Agent Manifest

Introduction

An Agent Manifest is a document that describes in detail the following:

  • What the agent is capable of.

  • How the agent can be consumed if provided as-a-service.

  • How the agent can be deployed if provided as a deployable artifact.

  • What are the dependencies of the agent, that is, which other agents it relies on.

The manifest is designed to be used by Agent Connect Protocol and the Workflow Server and stored in the Agent Directory with the corresponding OASF extensions.

This document describes the principles of the Agent Manifest definition.

Agent Manifest Structure

Agent Manifest includes the following sections:

Agent Identification and Metadata

Agent Manifest must uniquely identify an agent within the namespace it is part of. This is done through a unique name and a version.

Agent Manifest must include a natural language description that describes what the agent is capable of doing. This allows user and potentially other agents to select the agent that best fits a given task.

Agent Manifest can include metadata that provides additional information about the agent, such as ownership, timestamps, tags, and so on.

Agent Interface Data Structure Specification

Agents willing to interoperate with other agents expose an interface that allow for invocation and configuration.

Agent Connect Protocol specifies a standard for this interface. However, it specifies methods to configure and invoke agents, but it does not specify the format of the data structures that an agent expects and produces for such configurations and invocations.

The specification of these data structures is included in what we call the Agent ACP descriptor, which can be provided by ACP itself, but it is also defined as part of the Agent Manifest.

Agent ACP descriptor must include an interface data structure specification section that provides schema definitions for the following data structures:

  • Configuration: The data structure used to provide agent configuration.

  • Input: The data structures used to provide agent input.

  • Output: The data structure used to retrieve agent output.

If an agent supports interrupts, meaning its execution can be interrupted to request additional input and then resumed, the Agent Manifest needs to define the types of interrupts that can possibly occur.

For each of the interrupts it must define the following:

  • Interrupt Output: The format of the output provided by the specific interrupt.

  • Resume Input: The input expected by the agent to resume its execution when this specific interrupt occurs.

All schema definitions must include natural language description of the data structure, natural language description of each data structure element, and valid examples of correctly populated data structures.

Agent Deployment and Consumption

Agents can be provided in two different forms, which we call deployment modes:

  • As a service: a network endpoint that exposes an interface to the agent (for example, Agent Connect Protocol).

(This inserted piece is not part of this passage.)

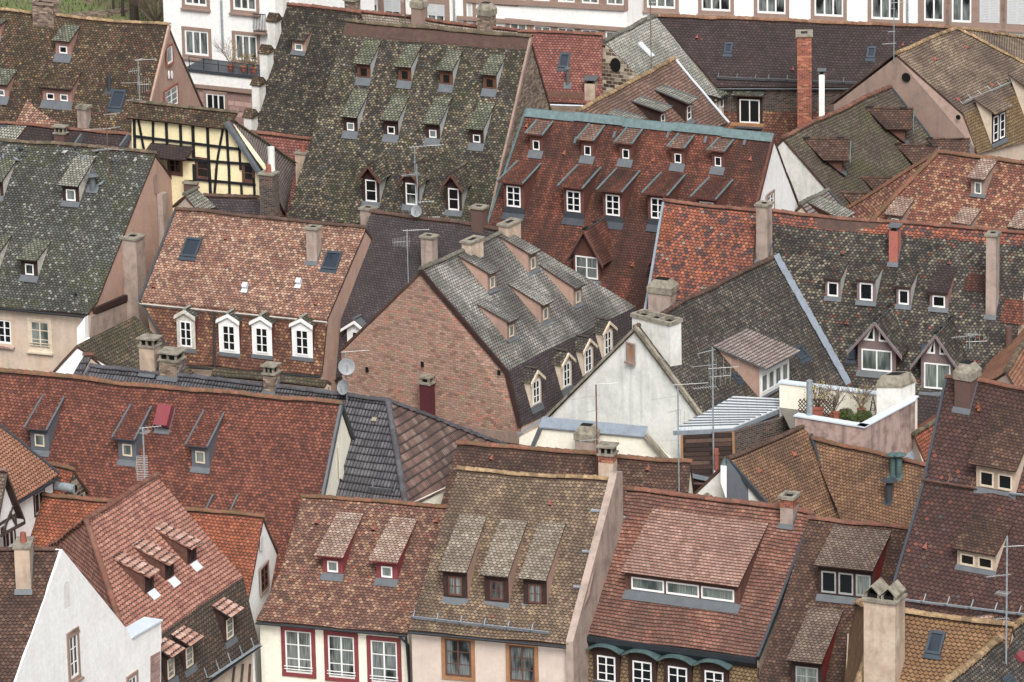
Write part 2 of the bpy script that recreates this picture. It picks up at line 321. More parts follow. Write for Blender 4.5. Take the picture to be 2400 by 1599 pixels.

  • As a deployable artifact, for example:

    • A docker image, which once deployed exposes an interface to the agent (for example, Agent Connect Protocol).

    • A source code bundle, which can be executed within the specific runtime and framework it is built on.

The same agent can support one or more deployment modes.

The Agent Manifest must include a list of all the possible deployment modes supported by the agent. For each mode, it needs to provide all the information needed to consume the agent service or to deploy and then consume it, including authentication details when applicable.

Agent Dependencies

An agent may depend on other agents, which means that at some point of its execution it needs to invoke them to accomplish its tasks. We refer to these other agents as sub-agents. A user who wants to use the agent, needs to know this information and check that the dependencies are satisfied, that is, make sure that the sub-agents are available. This may imply simply checking that sub-agents are reachable or deploying them, according to the deployment modes they support.

The Agent Manifest must include a list of all sub-agents in the form of a list of references to their manifests.

Note the recursive nature of Agent Manifests that can point in turn to other Agent Manifests as dependencies.